In October, Cory Wall, youth pastor at Fairview Baptist Church, a Southern Baptist congregation in Greer, S.C., was placed on administrative leave after handing out "I (Heart) Hot Youth Pastors" stickers to his young teen students. His best defense is the fact that there ARE no hot youth pastors.
In June, three female abortion rights activists stripped to their underwear at the Lakewood megachurch in Houston to protest the Supreme Court decision to overturn Roe v Wade. Pastor Joel Osteen could prevent similar disruptions by simply having the whole congregation worship in their underwear every week.
Jerry Falwell Jr. - the former president of Liberty University whose creepy three-ways with his wife and a Florida pool boy led to shady financial entanglements and scandal, recounted in the Hulu documentary "God Forbid" - learned one lesson from it all: Never become business partners with someone you have watched having sex with your wife.

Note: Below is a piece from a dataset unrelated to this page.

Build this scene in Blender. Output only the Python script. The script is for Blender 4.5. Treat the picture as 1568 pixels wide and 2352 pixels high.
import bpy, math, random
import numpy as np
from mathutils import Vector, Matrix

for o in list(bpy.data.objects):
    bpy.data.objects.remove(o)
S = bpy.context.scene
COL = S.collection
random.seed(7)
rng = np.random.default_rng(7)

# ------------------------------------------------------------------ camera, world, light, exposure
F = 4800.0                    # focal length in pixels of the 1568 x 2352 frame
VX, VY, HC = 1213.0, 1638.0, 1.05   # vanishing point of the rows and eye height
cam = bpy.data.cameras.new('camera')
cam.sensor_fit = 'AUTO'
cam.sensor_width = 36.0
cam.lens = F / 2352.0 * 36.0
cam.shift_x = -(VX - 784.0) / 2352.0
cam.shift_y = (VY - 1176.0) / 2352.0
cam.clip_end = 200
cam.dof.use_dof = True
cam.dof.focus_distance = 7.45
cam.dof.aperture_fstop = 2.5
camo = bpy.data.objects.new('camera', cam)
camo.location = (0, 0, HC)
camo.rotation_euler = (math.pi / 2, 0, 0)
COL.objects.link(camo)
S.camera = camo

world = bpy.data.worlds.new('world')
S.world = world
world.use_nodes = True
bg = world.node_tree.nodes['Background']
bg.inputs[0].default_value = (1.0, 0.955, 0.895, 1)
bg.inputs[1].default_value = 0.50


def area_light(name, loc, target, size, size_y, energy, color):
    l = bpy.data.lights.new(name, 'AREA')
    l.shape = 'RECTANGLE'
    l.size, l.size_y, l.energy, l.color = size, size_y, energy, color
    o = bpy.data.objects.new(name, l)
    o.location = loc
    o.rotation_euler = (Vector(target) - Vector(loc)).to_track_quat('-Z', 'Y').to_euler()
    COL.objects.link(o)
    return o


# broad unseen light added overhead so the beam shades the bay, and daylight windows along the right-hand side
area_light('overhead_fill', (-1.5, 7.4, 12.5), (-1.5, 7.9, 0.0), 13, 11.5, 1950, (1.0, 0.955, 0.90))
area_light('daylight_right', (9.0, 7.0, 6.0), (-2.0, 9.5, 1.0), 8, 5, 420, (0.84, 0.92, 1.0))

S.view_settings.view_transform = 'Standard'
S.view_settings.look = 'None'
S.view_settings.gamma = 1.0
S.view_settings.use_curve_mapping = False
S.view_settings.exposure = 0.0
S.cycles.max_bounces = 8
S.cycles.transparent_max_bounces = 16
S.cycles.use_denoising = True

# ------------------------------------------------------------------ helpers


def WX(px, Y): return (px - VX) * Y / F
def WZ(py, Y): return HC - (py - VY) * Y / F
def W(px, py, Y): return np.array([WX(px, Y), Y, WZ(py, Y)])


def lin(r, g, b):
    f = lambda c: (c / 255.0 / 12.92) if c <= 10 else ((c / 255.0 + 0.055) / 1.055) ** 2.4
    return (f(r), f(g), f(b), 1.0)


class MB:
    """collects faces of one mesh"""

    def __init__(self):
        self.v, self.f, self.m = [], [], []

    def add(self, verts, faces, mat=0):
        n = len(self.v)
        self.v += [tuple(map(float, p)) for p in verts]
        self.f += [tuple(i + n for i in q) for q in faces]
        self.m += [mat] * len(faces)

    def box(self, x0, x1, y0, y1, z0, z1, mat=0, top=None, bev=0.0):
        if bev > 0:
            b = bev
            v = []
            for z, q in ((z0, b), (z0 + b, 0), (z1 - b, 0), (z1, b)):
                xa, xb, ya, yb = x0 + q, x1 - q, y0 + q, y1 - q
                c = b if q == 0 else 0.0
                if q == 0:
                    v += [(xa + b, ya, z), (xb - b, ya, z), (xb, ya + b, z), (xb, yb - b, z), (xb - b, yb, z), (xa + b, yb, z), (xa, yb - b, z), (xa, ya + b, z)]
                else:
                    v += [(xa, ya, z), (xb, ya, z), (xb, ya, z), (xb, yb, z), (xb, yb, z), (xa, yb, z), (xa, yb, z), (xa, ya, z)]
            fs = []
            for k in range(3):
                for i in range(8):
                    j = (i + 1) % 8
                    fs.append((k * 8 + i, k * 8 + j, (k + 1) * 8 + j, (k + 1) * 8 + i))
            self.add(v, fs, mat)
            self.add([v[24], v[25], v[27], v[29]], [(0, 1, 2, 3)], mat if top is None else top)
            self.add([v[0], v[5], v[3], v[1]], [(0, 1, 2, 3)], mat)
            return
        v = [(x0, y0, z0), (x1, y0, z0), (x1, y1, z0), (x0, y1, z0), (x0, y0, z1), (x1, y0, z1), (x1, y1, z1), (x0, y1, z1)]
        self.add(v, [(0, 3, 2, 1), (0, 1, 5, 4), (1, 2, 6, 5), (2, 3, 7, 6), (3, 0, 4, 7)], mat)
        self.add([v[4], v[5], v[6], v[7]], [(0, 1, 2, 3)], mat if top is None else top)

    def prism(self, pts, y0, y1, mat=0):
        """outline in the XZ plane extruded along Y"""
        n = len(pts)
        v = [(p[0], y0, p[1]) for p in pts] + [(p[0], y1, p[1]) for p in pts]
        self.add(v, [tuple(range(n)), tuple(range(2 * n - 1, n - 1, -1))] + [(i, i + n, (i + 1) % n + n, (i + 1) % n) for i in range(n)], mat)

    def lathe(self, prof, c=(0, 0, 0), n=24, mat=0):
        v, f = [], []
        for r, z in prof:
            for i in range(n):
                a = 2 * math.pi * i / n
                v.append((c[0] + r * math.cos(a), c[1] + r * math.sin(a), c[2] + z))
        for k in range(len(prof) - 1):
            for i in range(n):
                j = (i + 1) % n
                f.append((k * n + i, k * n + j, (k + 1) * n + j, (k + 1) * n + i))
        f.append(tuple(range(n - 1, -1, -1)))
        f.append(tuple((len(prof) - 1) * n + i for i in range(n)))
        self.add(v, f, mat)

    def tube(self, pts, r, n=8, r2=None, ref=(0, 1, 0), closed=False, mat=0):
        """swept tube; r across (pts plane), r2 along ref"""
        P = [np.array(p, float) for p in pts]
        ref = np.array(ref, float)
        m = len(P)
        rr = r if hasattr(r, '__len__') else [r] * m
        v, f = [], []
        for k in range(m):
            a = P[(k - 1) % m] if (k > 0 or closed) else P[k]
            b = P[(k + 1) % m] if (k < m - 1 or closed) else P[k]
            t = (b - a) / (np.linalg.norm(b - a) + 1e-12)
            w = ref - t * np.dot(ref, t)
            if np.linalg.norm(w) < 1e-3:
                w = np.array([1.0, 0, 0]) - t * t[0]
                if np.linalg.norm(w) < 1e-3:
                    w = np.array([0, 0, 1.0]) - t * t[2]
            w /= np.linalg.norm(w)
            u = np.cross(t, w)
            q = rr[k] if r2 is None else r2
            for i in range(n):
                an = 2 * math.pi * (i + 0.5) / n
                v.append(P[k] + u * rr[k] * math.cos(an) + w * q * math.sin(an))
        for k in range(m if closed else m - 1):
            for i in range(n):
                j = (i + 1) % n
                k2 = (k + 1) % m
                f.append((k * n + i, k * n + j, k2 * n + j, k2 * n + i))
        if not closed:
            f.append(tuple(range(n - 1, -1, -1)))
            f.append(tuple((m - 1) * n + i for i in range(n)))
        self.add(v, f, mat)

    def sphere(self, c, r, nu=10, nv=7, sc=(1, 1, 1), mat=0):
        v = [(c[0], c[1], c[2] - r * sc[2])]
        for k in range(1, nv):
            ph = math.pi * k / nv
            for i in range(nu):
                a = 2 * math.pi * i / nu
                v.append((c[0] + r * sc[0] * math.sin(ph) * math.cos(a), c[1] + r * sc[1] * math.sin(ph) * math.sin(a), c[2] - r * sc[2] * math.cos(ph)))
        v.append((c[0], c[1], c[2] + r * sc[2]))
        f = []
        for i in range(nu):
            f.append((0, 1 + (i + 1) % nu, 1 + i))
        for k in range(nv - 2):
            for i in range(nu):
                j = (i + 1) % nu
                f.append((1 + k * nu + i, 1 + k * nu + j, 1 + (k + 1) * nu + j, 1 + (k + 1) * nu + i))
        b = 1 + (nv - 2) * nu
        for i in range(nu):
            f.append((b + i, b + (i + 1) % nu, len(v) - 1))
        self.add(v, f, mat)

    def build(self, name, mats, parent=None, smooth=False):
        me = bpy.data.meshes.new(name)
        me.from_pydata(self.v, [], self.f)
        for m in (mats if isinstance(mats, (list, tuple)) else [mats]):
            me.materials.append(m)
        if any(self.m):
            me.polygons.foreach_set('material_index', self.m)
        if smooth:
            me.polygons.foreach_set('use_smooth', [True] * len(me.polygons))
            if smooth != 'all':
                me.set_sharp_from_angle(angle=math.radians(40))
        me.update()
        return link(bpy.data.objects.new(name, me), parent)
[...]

New York-based televangelist and gospel singer Juanita Bynum was ridiculed in September for charging $1,499.99 for a seven-session prayer training course. She could remedy this by vowing to throw in a five-session finance course by Brooklyn Pastor Lamor Whitehead, the "Bling Bishop" currently charged with bilking a parishioner out of $90,000.
Prosperity preacher Creflo Dollar, senior pastor of World Changers Church International in College Park, Ga., in June encouraged his flock to “throw away every book, every tape, and every video I ever did on the subject of tithing.” We expect he will soon tell his followers to replace those materials with even more expensive ones based on his new sermon series on giving: "The Widow's Mite - Too Much or Not Enough?"

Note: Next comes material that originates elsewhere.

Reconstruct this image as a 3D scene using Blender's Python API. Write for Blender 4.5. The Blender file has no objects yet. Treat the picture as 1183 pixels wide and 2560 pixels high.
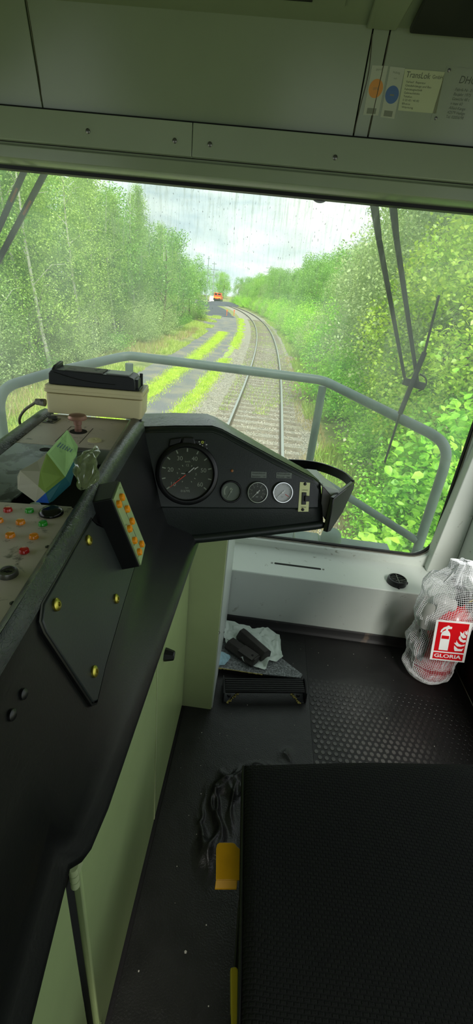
SKY, SUN, EXPO = 1.06, 4.8, 0.5
import bpy, math, random
import numpy as np
from mathutils import Vector, Matrix, noise as mnoise
R0 = random.Random(7)
S = bpy.context.scene
COL = S.collection
# ------------------------------------------------------------------ camera solve (from the vanishing points of rails and cabinet edges)
FPX, CX, CY = 1092.0, 591.5, 1280.0
_r, _p, _y = math.radians(6.03), math.radians(26.4), math.radians(2.5)
FW = np.array([-math.sin(_y)*math.cos(_p), math.cos(_y)*math.cos(_p), -math.sin(_p)])
_rt = np.array([math.cos(_y), math.sin(_y), 0.0])
_up = np.cross(_rt, FW)
IR = math.cos(_r)*_rt + math.sin(_r)*_up
IU = -math.sin(_r)*_rt + math.cos(_r)*_up
OFF = np.array([0.0, 0.0, 1.6])          # eye 1.6 m over the cab floor; the floor is z = 0 in the scene
def A(*p): return np.array(p, float)
def ray(x, y): return FW + IR*(x-CX)/FPX - IU*(y-CY)/FPX
def atX(x, y, X): d = ray(x, y); return d*X/d[0]
def atY(x, y, Y): d = ray(x, y); return d*Y/d[1]
def atZ(x, y, Z): d = ray(x, y); return d*Z/d[2]
def nrm(v): v = np.array(v, float); return v/np.linalg.norm(v)
cam = bpy.data.cameras.new('camera'); co = bpy.data.objects.new('camera', cam); COL.objects.link(co)
M = Matrix.Identity(4)
for i in range(3):
    M[i][0] = IR[i]; M[i][1] = IU[i]; M[i][2] = -FW[i]; M[i][3] = OFF[i]
co.matrix_world = M
cam.sensor_fit = 'VERTICAL'; cam.sensor_height = 24.0; cam.lens = 24.0*FPX/2560.0
cam.clip_start = 0.01; cam.clip_end = 2000
S.camera = co
S.view_settings.view_transform = 'Standard'; S.view_settings.look = 'None'
S.view_settings.gamma = 1.0; S.view_settings.use_curve_mapping = False
S.view_settings.exposure = EXPO
cy = S.cycles
cy.max_bounces = 7; cy.diffuse_bounces = 4; cy.glossy_bounces = 3; cy.transmission_bounces = 4; cy.transparent_max_bounces = 10
cy.caustics_reflective = False; cy.caustics_refractive = False; cy.use_denoising = True
cy.sample_clamp_indirect = 6.0; cy.adaptive_threshold = .02
# ------------------------------------------------------------------ frames and mesh builder
class Fr:
    def __init__(s, O, h, u):
        s.O = np.array(O, float); s.h = nrm(h); u = np.array(u, float); u = u - (u@s.h)*s.h
        s.u = nrm(u); s.n = np.cross(s.h, s.u)
    def pt(s, a, b, d=0.0): return s.O + a*s.h + b*s.u + d*s.n
    def px(s, x, y, d=0.0):
        r = ray(x, y); O = s.O + d*s.n
        return r*((O@s.n)/(r@s.n))
    def ab(s, x, y, d=0.0):
        q = s.px(x, y, d) - s.O
        return float(q@s.h), float(q@s.u)
    def at(s, a, b, d=0.0): return Fr(s.pt(a, b, d), s.h, s.u)
_txt = {}
def text_geo(st):
    if st not in _txt:
        c = bpy.data.curves.new('t', 'FONT'); c.body = st; c.size = 1.0; c.resolution_u = 3
        o = bpy.data.objects.new('t', c); COL.objects.link(o)
        dg = bpy.context.evaluated_depsgraph_get()
        me = bpy.data.meshes.new_from_object(o.evaluated_get(dg))
        v = np.array([tuple(q.co) for q in me.vertices]).reshape(-1, 3); f = [tuple(p.vertices) for p in me.polygons]
        bpy.data.objects.remove(o); bpy.data.curves.remove(c); bpy.data.meshes.remove(me)
        _txt[st] = (v, f)
    return _txt[st]
class MB:
    def __init__(s): s.v = []; s.f = []; s.m = []; s.mi = 0
    def mat(s, i): s.mi = i; return s
    def add(s, vs, fs):
        b = len(s.v); s.v.extend([tuple(map(float, q)) for q in vs])
        for f in fs: s.f.append(tuple(b+i for i in f)); s.m.append(s.mi)
        return s
    def hexa(s, p):   # 8 pts: bottom 4 ccw, top 4 ccw
        return s.add(p, [(3,2,1,0),(4,5,6,7),(0,1,5,4),(1,2,6,5),(2,3,7,6),(3,0,4,7)])
    def box(s, lo, hi):
        x0,y0,z0 = lo; x1,y1,z1 = hi
        return s.hexa([(x0,y0,z0),(x1,y0,z0),(x1,y1,z0),(x0,y1,z0),(x0,y0,z1),(x1,y0,z1),(x1,y1,z1),(x0,y1,z1)])
    def fbox(s, fr, a0, a1, b0, b1, d0, d1):
        return s.hexa([fr.pt(a0,b0,d0),fr.pt(a1,b0,d0),fr.pt(a1,b1,d0),fr.pt(a0,b1,d0),fr.pt(a0,b0,d1),fr.pt(a1,b0,d1),fr.pt(a1,b1,d1),fr.pt(a0,b1,d1)])
    def prism(s, pts, vec):
        n = len(pts); vec = np.array(vec, float); P = [np.array(p, float) for p in pts]
        s.add(P+[p+vec for p in P], [tuple(range(n-1,-1,-1)), tuple(range(n,2*n))]+[(i,(i+1)%n,n+(i+1)%n,n+i) for i in range(n)])
        return s
    def poly(s, fr, pts, d0, d1):
        return s.prism([fr.pt(a,b,d0) for a,b in pts], fr.n*(d1-d0))
    def rings(s, rs, caps=True, closed=True):
        n = len(rs[0]); vs = [p for r in rs for p in r]; fs = []
        for k in range(len(rs)-1):
            for i in range(n if closed else n-1):
                j = (i+1) % n
                fs.append((k*n+i, k*n+j, (k+1)*n+j, (k+1)*n+i))
        if caps:
            fs.append(tuple(range(n-1,-1,-1))); fs.append(tuple((len(rs)-1)*n+i for i in range(n)))
        return s.add(vs, fs)
    def lathe(s, O, ax, prof, n=28, caps=True):
        ax = nrm(ax); t = A(1,0,0) if abs(ax[0]) < .8 else A(0,1,0)
        e = nrm(np.cross(ax, t)); g = np.cross(ax, e); O = np.array(O, float)
        return s.rings([[O+ax*h+r*(math.cos(2*math.pi*i/n)*e+math.sin(2*math.pi*i/n)*g) for i in range(n)] for r, h in prof], caps)
    def cyl(s, p0, p1, r0, r1=None, n=20):
        p0 = np.array(p0, float); d = np.array(p1, float)-p0; L = np.linalg.norm(d)
        return s.lathe(p0, d, [(r0,0),(r0 if r1 is None else r1, L)], n)
    def tube(s, pts, r, n=10, closed=False, flat=None):
        P = [np.array(p, float) for p in pts]; m = len(P); rs = []; e = None
        for i in range(m):
            if closed: t = P[(i+1) % m]-P[i-1]
            else: t = P[min(i+1,m-1)]-P[max(i-1,0)]
            t = nrm(t)
            if e is None:
                q = A(0,0,1) if abs(t[2]) < .9 else A(1,0,0); e = nrm(np.cross(t, q))
            e = nrm(e-(e@t)*t); g = np.cross(t, e)
            rr = r[i] if hasattr(r, '__len__') else r
            rs.append([P[i]+rr*(math.cos(2*math.pi*k/n)*e+math.sin(2*math.pi*k/n)*g) for k in range(n)])
        if closed: rs.append(rs[0]); return s.rings(rs, False)
        return s.rings(rs)
    def grid(s, fn, nu, nv):
        return s.add([fn(i/nu, j/nv) for j in range(nv+1) for i in range(nu+1)],
                     [(j*(nu+1)+i, j*(nu+1)+i+1, (j+1)*(nu+1)+i+1, (j+1)*(nu+1)+i) for j in range(nv) for i in range(nu)])
    def text(s, fr, st, a, b, size, d=.0004, align='c', rot=0.0, shear=0.0, wid=None):
        v, f = text_geo(st)
        if len(v) == 0: return s
        w0, w1 = v[:,0].min(), v[:,0].max(); sx = size if wid is None else wid/(w1-w0)
        ox = {'c': -(w0+w1)/2, 'l': -w0, 'r': -w1}[align]; c, sn = math.cos(rot), math.sin(rot)
        vs = []
        for q in v:
            x = (q[0]+ox)*sx + shear*q[1]*size; y = (q[1]-.35)*size
            vs.append(fr.pt(a+c*x-sn*y, b+sn*x+c*y, d))
        return s.add(vs, f)
def smooth_path(pts, n=6):
    P = [np.array(p, float) for p in pts]; out = []
    for i in range(len(P)-1):
        p0, p1, p2, p3 = P[max(i-1,0)], P[i], P[i+1], P[min(i+2,len(P)-1)]
        for k in range(n):
            t = k/n
            out.append(.5*((2*p1)+(p2-p0)*t+(2*p0-5*p1+4*p2-p3)*t*t+(3*p1-p0-3*p2+p3)*t**3))
    out.append(P[-1]); return out
def rrect(a0, a1, b0, b1, r, n=5):
    out = []
    for cx, cyy, s0 in ((a1-r,b1-r,0),(a0+r,b1-r,90),(a0+r,b0+r,180),(a1-r,b0+r,270)):
        for k in range(n+1):
            t = math.radians(s0+90*k/n); out.append((cx+r*math.cos(t), cyy+r*math.sin(t)))
    return out
def circ(a, b, r, n=24): return [(a+r*math.cos(2*math.pi*i/n), b+r*math.sin(2*math.pi*i/n)) for i in range(n)]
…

At the first-ever Catholic Crypto Conference, Nov. 17, Mark Yusko, who along with his wife, Stacey, gifted Notre Dame $35 million in 2009, encouraged attendees “to begin your [crypto] journey or risk being left behind.” Watch for Jerry Jenkins to immediately copyright the slogan for his new end-times book, "The Beast in the Blockchains."
In a new study released in December by Pew Research, overall 39% of Americans say they believe “We are living in the end times” while 58% disagreed. An earlier survey of wedding guests in first-century Judea found only 50 percent of virgin lamp bearers were ready to go meet the Bridegroom.